GE Chief Executive Officer Jeffrey Immelt, 53, has said he will shrink the finance unit to 30 percent of total profit this year, from about half in 2007. GE’s profit from continuing operations was $18.1 billion last year as its finance arm made $8.6 billion. The company has projected the unit will have a profit of $5 billion this year, above most analysts’ estimates.

Shares Decline

The company’s shares dropped 80 percent in the past year, wiping out about $264 billion in market value, as the recession and credit crisis eroded profit at GE Capital and undermined the value of real estate on its books.

The finance arm, in addition to helping customers buy GE’s industrial products, has divisions that include private-label credit cards, real estate, aircraft leasing, bankruptcy financing and mid-sized company lending. One concern is about mounting credit losses for consumer and business loans.

GE’s biggest shareholder, Capital Group Cos., raised its stake by 15 percent in the fourth quarter, leaving the fund manager with a possible paper loss of $920 million after the stock tumbled this year.

Capital Group funds, based in Los Angeles, bought 77.8 million shares of GE from October through December, according to data compiled by Bloomberg. Fidelity Investments, Dodge & Cox and T. Rowe Price Group Inc. also increased their holdings. GE’s stock has plummeted 59 percent in 2009.

Credit Default Swaps

The cost to protect against a default by GE’s finance division reached a record earlier today before recovering in later trading.
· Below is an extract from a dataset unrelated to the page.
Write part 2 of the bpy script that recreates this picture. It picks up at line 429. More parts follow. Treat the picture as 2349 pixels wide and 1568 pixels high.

Traders of credit-default swaps protecting against a default by GE Capital Corp. for five years demanded 15 percent upfront in addition to 5 percent a year as of 3:13 p.m. in New York, according to broker Phoenix Partners Group. That’s down from a record 20 percent upfront in early trading. The annual cost of the contracts has soared the equivalent of 502 basis points from 446 basis points on Feb. 19. A basis point is 0.01 percentage point.

“The spread in the CDS market widened out to a disturbing level so there are still concerns about GE’s financial unit,” said Dan McMahon, director of equity trading at Raymond James Financial Inc. in New York. “That’s driving the stock lower.”

GE Capital’s $4 billion of 5.625 percent notes due in 2018 fell 2.69 cents to 77.5 cents on the dollar at 4:46 p.m. in New York, according to Trace, the bond-pricing service of the Financial Industry Regulatory Authority. The securities, which yield 9.3 percent, have dropped about 8 cents since GE slashed its dividend on Feb. 27.